[Dataset rows]

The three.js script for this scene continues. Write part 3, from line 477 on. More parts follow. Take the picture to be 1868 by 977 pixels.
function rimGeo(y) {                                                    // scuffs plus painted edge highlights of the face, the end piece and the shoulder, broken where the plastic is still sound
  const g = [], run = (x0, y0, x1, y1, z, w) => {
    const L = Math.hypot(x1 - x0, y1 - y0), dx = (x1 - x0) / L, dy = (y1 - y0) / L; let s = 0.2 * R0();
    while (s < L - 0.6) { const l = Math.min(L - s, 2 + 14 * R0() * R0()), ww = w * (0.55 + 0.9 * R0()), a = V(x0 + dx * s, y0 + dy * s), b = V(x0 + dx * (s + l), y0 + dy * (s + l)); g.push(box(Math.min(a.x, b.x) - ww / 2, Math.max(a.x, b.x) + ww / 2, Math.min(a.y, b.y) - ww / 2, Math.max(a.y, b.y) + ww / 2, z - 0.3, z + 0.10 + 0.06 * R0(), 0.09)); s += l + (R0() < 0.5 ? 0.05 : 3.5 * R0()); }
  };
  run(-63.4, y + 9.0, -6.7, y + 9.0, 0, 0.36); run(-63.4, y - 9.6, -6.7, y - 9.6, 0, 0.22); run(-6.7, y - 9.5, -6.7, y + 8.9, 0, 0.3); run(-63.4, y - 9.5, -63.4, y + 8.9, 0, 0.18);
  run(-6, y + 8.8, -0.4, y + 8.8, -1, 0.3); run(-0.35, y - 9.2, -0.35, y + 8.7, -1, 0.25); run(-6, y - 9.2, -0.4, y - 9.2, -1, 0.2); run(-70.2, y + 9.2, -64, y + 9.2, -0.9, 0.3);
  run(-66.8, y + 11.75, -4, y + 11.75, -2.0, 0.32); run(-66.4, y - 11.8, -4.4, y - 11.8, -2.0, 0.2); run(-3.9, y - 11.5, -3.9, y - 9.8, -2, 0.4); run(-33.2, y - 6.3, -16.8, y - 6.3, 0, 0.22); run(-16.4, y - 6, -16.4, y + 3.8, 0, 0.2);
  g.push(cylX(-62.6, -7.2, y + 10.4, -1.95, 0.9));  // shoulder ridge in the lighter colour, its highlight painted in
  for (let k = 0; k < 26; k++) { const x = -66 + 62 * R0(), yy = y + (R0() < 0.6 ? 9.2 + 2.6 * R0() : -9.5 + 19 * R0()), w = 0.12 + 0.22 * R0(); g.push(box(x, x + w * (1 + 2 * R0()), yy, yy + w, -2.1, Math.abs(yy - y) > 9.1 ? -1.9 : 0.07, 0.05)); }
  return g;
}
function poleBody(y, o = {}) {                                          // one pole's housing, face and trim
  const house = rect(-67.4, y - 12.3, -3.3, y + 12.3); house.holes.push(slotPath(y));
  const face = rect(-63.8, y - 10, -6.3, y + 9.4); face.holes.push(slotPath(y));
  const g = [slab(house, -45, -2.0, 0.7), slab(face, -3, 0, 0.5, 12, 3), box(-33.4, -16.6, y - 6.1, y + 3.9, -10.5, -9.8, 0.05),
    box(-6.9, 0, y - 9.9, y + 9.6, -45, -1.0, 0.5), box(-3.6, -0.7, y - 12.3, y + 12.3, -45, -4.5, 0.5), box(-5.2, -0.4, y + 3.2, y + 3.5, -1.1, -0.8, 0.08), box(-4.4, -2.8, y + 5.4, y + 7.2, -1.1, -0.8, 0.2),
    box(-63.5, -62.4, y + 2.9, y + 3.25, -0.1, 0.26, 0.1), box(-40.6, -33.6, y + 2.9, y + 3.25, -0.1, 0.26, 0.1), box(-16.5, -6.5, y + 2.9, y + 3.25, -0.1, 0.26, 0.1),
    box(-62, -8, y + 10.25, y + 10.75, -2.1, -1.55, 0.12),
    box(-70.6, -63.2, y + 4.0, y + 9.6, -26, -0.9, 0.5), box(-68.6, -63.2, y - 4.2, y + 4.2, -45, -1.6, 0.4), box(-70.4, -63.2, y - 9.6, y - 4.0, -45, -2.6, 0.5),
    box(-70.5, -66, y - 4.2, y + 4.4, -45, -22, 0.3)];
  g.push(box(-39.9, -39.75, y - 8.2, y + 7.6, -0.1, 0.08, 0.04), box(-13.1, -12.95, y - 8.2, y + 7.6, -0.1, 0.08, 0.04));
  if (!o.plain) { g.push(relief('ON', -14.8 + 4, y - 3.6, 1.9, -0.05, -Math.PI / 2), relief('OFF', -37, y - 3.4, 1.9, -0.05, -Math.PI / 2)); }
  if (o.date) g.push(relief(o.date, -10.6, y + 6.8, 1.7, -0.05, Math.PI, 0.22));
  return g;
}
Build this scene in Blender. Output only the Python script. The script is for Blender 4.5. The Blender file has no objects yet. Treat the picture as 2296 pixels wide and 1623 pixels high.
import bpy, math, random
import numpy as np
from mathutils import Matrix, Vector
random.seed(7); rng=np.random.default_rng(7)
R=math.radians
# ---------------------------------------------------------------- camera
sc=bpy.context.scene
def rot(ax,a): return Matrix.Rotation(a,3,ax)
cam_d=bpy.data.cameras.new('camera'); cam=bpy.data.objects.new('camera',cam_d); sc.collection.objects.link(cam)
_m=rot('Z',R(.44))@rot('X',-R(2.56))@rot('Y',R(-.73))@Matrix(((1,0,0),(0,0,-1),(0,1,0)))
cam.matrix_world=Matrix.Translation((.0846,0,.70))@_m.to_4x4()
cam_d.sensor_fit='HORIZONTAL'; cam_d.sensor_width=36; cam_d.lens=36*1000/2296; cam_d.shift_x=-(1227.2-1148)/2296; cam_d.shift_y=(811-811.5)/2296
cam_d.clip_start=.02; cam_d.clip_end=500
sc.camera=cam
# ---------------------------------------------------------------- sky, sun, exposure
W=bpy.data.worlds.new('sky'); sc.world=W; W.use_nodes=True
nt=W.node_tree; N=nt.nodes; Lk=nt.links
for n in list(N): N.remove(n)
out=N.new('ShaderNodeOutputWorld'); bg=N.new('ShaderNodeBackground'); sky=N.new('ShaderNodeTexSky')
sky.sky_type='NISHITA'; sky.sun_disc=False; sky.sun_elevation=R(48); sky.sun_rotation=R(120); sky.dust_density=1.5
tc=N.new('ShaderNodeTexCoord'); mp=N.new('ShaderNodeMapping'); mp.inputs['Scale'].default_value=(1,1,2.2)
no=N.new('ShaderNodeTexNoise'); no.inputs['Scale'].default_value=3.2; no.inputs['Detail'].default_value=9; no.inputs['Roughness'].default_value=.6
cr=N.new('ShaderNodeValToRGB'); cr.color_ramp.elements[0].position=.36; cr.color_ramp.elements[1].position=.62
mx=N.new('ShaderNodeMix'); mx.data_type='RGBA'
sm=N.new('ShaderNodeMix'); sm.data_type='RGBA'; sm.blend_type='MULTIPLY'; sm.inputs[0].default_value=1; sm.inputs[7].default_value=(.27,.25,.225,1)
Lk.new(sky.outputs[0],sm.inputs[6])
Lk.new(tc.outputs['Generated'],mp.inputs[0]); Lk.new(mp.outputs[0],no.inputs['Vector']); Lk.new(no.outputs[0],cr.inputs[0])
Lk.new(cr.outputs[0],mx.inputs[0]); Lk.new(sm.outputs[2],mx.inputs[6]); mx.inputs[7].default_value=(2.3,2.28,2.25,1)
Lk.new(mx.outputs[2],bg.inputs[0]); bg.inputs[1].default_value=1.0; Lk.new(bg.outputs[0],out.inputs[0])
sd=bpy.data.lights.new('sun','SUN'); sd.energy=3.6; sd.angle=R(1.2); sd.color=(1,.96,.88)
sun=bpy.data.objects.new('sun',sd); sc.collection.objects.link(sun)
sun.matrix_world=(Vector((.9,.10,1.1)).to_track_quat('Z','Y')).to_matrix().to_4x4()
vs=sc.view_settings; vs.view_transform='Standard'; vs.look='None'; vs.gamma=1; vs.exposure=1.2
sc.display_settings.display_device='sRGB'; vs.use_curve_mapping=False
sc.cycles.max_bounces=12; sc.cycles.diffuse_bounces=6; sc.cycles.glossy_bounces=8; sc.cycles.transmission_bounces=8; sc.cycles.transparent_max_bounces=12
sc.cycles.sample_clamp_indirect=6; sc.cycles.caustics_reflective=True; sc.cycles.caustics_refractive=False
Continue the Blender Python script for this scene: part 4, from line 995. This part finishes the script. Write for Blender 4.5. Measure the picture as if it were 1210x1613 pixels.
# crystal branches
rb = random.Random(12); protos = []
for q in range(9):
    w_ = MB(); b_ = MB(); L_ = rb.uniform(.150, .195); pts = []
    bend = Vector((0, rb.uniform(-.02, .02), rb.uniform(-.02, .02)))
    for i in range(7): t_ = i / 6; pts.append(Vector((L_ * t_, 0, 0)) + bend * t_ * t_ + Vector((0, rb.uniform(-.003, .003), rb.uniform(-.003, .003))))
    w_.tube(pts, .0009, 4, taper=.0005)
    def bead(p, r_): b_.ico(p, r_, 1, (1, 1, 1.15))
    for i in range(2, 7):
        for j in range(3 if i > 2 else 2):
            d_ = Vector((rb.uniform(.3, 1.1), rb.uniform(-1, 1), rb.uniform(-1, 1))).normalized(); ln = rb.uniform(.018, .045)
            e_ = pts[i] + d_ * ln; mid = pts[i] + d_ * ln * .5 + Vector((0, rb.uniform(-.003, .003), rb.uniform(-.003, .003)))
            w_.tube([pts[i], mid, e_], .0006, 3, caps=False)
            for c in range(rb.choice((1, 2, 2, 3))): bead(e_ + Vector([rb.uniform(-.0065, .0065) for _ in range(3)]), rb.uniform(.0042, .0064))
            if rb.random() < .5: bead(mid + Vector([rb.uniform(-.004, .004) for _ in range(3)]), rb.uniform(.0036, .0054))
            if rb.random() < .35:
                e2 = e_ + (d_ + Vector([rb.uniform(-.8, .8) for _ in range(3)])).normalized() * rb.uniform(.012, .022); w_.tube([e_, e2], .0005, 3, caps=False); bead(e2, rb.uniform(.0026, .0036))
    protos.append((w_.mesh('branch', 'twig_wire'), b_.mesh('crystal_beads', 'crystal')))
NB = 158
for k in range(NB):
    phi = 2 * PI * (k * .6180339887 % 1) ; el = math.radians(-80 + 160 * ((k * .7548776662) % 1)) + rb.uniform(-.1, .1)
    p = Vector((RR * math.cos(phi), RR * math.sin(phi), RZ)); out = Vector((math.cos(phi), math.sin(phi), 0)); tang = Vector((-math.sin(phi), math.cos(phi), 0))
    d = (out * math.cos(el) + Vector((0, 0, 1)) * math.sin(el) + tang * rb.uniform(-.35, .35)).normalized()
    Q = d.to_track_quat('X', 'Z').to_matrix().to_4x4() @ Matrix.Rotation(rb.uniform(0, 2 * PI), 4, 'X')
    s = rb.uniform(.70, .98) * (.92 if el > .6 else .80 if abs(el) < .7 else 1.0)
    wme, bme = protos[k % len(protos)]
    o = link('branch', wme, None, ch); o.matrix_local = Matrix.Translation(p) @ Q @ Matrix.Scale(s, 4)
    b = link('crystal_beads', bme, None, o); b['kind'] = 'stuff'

[What the task asks] From the entries above, extract every line where the word "Write" appears.

[Output of the task]
The three.js script for this scene continues. Write part 3, from line 477 on. More parts follow. Take the picture to be 1868 by 977 pixels.
Continue the Blender Python script for this scene: part 4, from line 995. This part finishes the script. Write for Blender 4.5. Measure the picture as if it were 1210x1613 pixels.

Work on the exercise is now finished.